Michael Douglas says Oliver Stone tried to shake his confidence early in the making of Wall Street, walking into his trailer after two weeks of shooting and asking, “Are you doing drugs?” before following with a sharper cut: Douglas looked like he had “never acted before” in his life, Douglas recalled.
Douglas described the exchange during a Jan. 31 conversation and screening at 92nd Street Y, part of a Turner Classic Movies pop-up event. He told the audience he usually avoided watching daily footage because he locked onto mistakes, but Stone’s jab forced a change in routine. Douglas went to the editing room, reviewed scenes already shot — including a limousine sequence with co-star Charlie Sheen — and decided the work played stronger than he feared.
Variety reported the remarks this week, reviving a familiar argument about blunt “tough-love” direction.

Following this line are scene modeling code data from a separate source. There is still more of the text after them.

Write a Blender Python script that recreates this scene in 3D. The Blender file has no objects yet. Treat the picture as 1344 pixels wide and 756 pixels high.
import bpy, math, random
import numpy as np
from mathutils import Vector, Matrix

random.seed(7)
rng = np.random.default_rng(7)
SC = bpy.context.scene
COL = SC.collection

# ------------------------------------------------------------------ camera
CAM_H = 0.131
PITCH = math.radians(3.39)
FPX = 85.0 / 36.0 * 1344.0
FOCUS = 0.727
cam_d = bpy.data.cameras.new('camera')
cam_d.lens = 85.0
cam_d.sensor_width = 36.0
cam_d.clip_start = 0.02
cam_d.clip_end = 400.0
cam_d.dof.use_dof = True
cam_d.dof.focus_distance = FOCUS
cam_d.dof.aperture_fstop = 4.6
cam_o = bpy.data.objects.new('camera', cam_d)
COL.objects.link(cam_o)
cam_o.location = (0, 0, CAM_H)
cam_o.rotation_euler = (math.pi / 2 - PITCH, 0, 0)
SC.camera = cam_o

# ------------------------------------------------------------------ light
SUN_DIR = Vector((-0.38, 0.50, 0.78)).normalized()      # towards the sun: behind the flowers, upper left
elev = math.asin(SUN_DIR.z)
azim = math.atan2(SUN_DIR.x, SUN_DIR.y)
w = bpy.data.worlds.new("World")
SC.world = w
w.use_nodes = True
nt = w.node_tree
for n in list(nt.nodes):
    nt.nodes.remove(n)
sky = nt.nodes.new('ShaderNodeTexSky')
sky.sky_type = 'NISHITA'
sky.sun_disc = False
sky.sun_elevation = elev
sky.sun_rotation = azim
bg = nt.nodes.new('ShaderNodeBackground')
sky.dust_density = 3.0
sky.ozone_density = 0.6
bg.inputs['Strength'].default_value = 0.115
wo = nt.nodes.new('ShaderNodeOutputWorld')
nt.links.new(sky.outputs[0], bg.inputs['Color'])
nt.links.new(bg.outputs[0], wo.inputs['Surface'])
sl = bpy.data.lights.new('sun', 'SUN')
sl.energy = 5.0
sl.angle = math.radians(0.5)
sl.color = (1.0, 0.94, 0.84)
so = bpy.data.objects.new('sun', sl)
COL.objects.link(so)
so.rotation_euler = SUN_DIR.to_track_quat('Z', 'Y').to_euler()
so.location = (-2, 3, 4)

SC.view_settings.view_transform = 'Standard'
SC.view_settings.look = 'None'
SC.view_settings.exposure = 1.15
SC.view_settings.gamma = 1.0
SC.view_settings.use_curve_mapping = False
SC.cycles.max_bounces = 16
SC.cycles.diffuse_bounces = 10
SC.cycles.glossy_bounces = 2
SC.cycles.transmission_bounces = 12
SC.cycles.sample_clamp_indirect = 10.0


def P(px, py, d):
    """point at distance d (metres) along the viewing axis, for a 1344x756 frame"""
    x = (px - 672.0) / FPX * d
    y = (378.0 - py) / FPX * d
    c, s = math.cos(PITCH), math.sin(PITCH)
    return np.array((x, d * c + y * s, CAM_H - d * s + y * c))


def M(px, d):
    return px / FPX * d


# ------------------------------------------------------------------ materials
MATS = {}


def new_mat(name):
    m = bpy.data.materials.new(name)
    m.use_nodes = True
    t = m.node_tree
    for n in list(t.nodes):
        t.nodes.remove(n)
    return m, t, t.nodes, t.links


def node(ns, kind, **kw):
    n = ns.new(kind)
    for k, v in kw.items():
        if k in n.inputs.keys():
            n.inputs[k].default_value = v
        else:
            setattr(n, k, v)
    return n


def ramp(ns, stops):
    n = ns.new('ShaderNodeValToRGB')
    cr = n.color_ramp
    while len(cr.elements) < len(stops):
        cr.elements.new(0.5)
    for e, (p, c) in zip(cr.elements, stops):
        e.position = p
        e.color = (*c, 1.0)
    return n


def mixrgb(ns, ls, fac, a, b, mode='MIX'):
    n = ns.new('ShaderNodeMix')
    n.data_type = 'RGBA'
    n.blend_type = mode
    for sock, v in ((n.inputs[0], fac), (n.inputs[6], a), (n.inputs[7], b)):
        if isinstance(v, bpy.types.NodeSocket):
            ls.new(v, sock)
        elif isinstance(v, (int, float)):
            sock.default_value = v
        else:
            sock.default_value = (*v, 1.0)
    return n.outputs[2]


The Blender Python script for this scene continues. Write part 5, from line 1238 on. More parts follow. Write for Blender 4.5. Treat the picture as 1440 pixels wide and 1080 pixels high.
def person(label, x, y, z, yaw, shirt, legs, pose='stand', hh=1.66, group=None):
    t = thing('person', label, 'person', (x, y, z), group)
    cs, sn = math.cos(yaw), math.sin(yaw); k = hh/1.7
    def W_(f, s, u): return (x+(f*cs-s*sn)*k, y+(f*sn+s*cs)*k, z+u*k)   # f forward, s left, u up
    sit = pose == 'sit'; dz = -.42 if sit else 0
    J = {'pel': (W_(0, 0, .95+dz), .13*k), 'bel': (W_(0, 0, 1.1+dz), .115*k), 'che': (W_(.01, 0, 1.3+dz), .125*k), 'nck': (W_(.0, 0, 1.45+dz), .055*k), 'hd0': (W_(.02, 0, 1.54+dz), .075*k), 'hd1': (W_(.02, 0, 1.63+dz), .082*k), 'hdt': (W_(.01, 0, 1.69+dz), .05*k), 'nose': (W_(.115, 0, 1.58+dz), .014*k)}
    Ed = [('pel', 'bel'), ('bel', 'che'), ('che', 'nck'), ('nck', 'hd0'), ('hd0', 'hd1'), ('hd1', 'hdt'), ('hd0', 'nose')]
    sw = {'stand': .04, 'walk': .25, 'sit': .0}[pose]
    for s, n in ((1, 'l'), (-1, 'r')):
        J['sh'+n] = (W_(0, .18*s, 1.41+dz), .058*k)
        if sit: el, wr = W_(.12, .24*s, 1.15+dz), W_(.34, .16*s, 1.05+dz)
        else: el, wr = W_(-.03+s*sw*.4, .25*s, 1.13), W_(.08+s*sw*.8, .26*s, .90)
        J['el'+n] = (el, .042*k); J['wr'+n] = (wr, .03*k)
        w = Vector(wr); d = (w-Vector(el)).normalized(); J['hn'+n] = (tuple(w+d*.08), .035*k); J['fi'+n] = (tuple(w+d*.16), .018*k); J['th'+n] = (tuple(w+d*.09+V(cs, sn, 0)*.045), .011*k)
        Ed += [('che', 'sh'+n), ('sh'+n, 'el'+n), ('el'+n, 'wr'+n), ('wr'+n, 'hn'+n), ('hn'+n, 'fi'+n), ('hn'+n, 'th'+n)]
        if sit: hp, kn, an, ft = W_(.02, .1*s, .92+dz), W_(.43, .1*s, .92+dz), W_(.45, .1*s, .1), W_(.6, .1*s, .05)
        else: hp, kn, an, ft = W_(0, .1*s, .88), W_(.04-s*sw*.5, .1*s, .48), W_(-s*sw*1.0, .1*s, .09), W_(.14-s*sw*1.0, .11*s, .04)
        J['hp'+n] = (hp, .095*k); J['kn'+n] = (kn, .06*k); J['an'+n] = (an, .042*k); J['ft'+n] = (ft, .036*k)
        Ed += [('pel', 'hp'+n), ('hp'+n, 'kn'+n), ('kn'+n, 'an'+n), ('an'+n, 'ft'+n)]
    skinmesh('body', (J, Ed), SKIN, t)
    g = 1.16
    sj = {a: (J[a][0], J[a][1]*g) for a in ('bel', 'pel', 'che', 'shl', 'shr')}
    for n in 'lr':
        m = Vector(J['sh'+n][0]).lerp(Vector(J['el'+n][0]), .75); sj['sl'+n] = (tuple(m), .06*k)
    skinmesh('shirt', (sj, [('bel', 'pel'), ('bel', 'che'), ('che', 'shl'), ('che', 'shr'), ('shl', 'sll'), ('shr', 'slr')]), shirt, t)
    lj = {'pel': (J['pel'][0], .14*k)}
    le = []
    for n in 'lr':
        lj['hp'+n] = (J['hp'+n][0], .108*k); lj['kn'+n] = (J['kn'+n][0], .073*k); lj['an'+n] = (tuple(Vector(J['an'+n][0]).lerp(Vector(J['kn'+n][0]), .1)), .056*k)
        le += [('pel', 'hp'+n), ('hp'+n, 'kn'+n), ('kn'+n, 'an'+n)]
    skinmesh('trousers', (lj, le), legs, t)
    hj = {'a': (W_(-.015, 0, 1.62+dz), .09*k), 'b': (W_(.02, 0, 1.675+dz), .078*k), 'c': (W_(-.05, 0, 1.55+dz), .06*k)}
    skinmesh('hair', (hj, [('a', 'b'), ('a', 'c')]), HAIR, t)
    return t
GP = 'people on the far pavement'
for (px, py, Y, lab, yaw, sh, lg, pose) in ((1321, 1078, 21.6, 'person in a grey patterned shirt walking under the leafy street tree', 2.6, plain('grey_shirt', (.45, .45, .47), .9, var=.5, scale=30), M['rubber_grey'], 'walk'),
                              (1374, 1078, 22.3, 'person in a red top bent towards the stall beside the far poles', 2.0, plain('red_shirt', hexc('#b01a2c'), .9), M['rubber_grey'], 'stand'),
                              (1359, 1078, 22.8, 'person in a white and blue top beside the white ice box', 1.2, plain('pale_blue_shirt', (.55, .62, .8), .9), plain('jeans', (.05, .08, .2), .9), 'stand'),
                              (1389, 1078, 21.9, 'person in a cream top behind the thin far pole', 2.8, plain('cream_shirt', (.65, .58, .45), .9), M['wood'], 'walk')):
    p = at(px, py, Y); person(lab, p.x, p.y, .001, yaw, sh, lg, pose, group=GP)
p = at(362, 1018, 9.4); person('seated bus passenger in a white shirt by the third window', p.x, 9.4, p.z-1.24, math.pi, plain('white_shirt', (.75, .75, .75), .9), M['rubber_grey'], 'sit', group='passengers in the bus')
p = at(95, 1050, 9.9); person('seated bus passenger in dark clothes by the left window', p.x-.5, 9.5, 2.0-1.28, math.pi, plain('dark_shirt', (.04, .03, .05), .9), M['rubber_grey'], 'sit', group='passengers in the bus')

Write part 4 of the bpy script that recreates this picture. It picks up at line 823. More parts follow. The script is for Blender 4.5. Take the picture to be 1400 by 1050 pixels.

Douglas presented Stone’s tactic as a deliberate provocation meant to harden the character’s edge, saying the director wanted extra nastiness and accepted being disliked to get it. The approach ended with a career marker: Douglas won the best-actor Oscar from the Academy of Motion Picture Arts and Sciences for playing corporate raider Gordon Gekko.
The anecdote also taps a longer-running conversation about how directors motivate actors. Stone’s reputation for high-pressure tactics has circulated for years in industry profiles, praised by some as intensity and criticized by others as mind games. Douglas cast the moment as a reminder that process can change fast on a big film: Stone’s visit ended his refusal to check dailies and pushed him to calibrate the performance with evidence, not instinct.